When I tried and failed in February to do this, I had not heard of Cathy Erway of Not Eating Out in New York and The Art of Eating In fame. Except to link for your edification here (and one recipe that I cribbed from completely without looking at any other part of the blog including the blog’s name in early January), I’ve not at all looked at her sites. I met her, briefly, at Edible Institute 2012 (she wouldn’t remember me). I follow her on Twitter, because of Edible Institute. I don’t plan to check out her site(s) until I’m done with my own month-long challenge. I figure, I have to figure out my own rules and my own whys before I crib from someone else.

I do think, though, that it’s only fair to share with you guys those links, since I know they exist. Maybe they will change your judgment and input on what I do, and that’s fine by me.

I’ll be most thoroughly checking out Erway’s blog on 12 May. Until then, I hope to hear what you guys have to say about snacks, leftover restaurant food, bagels, provided food and Royal Pies (or Marie Callender’s). I hope that if something hits you in terms of a hypothetical you’d like to pose to me, you do so.

In the end, this is a challenge to be more intentional, and it’s a thought experiment to see where boundaries lie. I deeply appreciate your help in both regards.



fn1. My answer to here is also there, of course, but this post will echo what I wrote in response. By the time it posts, she may have further responded. WHO KNOWS?

fn2. Which, as established, is very high. Enough so that this has become a real challenge.

fn3. Thankfully, he’d discovered this at home, when he decided to eat some lazy food. So he managed to eat one of the special treats I bought for him.

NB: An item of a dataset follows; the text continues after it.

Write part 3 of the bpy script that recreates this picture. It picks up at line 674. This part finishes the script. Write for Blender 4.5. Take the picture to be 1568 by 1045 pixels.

fn4. Four, actually. However, the fourth was from Pleasant House Bakery saying they didn’t understand the question. I’m going to e-mail them (eventually) and re-ask in more than 140 characters. Or maybe I’ll just e-mail them this post. But then this wouldn’t be a nearly secret blog anymore. OH, THE QUESTIONS.

fn5. The pastry? I’ll totally regret the pastry. Even though I had less than half of it.